Gulf of Fonseca

Honduras

2,176 ha of mangroves have been destroyed in the Gulf of Fonseca protected area as a result of clearances for shrimp farms which are now abandoned or by accidentally changing the hydrology adjacent to areas that are being used as shrimp farms.  The rePLANET Blue project for this area is restoring these areas in a series of 120+ polygons that span areas across the whole Honduran part of the Gulf between the El Salvador and Nicaraguan borders.

The Project Development Document for this project has been submitted to Plan Vivo and the first part of the 25-year long programme has been funded.  CODDEFFAGOLF, a Honduran based NGO that co-manages the Gulf of Fonseca protected area with ICF is managing the project in the field and Coastal and Marine Research (CMR) are providing the technical input for the hydrological restoration.

The first part of the project is to restore the hydrological conditions so there are regular tidal flows.  Digging of the trenches necessary to restore the tidal flows has begun and by mid August 2022, a total of 865m of primary channels (2m wide x 1m deep) and 2701m of secondary channels (1m wide x 1m deep) have been constructed by a team of local people from the fishing cooperative of APEANA.  Over the next few weeks 5 other community groups will be trained to complete the hydrological restoration and there will eventually be multiple teams working each day over the next 18 months to restore the hydrology.

Much of the area will be reforested with Avicennia germinans.

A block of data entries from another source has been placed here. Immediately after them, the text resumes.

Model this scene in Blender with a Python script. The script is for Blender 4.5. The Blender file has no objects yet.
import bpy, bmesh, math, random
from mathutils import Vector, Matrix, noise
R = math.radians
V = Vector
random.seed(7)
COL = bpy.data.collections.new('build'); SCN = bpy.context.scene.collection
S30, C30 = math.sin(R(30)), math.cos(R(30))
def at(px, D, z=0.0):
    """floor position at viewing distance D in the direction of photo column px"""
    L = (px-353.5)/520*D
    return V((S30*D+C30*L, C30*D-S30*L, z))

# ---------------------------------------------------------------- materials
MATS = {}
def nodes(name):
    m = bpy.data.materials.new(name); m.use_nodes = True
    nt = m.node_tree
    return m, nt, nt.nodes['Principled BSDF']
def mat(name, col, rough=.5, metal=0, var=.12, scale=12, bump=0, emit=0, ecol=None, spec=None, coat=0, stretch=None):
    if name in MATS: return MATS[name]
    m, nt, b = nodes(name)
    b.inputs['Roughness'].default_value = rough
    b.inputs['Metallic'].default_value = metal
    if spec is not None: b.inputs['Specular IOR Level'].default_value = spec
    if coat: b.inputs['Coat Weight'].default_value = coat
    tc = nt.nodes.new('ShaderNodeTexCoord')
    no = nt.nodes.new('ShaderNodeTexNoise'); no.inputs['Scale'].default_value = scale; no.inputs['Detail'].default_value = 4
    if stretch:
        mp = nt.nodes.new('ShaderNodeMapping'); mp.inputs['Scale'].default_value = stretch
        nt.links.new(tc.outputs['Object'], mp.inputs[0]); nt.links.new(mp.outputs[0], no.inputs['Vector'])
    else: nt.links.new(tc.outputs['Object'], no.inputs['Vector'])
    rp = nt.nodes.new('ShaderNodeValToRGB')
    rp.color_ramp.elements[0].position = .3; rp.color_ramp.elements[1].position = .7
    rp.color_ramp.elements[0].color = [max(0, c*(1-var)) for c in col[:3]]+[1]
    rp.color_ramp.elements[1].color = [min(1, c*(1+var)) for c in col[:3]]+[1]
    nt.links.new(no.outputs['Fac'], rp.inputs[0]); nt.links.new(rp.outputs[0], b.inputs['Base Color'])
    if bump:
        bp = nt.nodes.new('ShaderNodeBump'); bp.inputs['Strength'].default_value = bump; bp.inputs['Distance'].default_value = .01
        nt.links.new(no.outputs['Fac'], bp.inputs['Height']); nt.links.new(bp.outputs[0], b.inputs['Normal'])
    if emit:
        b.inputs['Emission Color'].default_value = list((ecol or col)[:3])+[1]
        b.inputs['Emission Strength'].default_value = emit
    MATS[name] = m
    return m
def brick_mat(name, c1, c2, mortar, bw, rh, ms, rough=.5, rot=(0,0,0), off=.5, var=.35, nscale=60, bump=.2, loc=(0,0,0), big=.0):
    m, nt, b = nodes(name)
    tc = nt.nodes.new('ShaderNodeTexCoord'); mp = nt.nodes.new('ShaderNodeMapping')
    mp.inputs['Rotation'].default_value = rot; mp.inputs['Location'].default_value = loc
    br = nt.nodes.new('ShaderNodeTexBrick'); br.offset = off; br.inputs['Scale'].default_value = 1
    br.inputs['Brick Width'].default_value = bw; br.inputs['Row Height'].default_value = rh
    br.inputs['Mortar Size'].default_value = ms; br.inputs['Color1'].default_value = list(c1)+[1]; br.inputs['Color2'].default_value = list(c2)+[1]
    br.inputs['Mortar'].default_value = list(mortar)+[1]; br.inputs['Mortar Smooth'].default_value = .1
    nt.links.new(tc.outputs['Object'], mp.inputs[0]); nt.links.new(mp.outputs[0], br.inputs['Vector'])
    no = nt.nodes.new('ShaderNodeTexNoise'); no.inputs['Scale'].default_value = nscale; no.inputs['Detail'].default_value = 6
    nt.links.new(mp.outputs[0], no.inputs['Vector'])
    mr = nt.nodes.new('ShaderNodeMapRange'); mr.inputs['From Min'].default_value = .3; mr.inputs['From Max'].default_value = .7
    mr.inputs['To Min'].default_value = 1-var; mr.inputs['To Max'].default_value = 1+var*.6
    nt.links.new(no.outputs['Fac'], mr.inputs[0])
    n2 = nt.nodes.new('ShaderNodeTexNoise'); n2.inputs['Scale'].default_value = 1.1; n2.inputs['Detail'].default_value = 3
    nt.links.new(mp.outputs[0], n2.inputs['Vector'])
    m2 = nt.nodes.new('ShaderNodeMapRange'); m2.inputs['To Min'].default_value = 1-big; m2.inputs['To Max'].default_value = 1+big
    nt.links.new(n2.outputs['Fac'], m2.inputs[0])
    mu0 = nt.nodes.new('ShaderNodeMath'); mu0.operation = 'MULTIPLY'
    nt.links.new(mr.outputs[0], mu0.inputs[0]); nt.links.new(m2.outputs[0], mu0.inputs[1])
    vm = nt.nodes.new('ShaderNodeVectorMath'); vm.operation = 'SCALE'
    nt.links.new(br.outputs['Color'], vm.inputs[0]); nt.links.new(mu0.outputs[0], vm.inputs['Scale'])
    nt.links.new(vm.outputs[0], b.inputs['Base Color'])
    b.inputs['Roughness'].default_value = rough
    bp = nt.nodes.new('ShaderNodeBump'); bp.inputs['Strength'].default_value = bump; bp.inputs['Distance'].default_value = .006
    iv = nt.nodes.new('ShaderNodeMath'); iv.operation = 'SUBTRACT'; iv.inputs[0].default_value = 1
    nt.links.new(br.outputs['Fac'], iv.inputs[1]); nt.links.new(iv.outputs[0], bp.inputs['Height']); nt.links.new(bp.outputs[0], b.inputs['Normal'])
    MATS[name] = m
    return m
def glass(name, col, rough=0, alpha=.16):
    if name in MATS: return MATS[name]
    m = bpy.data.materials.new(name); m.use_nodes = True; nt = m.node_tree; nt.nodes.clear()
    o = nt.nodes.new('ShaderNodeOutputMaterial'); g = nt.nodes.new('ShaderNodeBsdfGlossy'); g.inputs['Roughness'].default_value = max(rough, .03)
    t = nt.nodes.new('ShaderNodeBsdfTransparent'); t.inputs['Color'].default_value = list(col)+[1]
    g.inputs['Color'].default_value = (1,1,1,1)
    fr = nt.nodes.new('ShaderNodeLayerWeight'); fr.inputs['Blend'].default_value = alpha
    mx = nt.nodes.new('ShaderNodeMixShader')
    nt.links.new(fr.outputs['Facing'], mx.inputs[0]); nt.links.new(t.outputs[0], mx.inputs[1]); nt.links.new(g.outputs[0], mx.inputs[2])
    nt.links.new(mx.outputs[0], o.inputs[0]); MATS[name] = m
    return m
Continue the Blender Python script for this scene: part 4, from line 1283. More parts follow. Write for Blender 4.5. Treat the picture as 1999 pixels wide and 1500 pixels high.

This species reproduces with seeds that disperse by floating.  In the areas where the hydrology has been completed already large amounts of seeds are dispersing across the newly tidal areas and this will lead to some natural regeneration.  However additional seed planting to fill in any gaps will be undertaken once the sediment quality has been restored by regular tidal washing.

The local stakeholders (owners, users and managers of the land) are receiving 67% of the USD19 million budget with the majority of that going to the local communities, either in wages for the restoration work or follow on community development projects to help with housing, education, health and business development.  The funder is retiring the carbon credits at regular intervals (3- 5 years) as the carbon is sequestered.  However, by the time the credits are retired the world price may be much higher than price paid for credits at the start of the 25-year budgets.  Every time carbon credits are retired after a Plan Vivo audit, the world price of land use change carbon credits will be assessed and 60% of any increase in price over the original issuance price will be paid as a bonus payment to the local stakeholders.  This could more than double the budgets for the project over the next 25 years depending on how the price of carbon moves.

This is the first example anywhere in the world of indexing carbon payments to communities to the world price of carbon.  This is not just an ecosystem restoration project but also a significant investment programme in some of the most impoverished communities in Honduras.

Another unique feature of this project is that the biodiversity uplift obtained by reforesting the area is being quantified by the use of biodiversity credits which will also be issued by Plan Vivo.  These credits have also been purchased by the funders of the projects and these will be the first credits to be traded using the Wallacea biodiversity credit methodology anywhere in the world.  The sale of the biodiversity credits provides additional funds for the communities.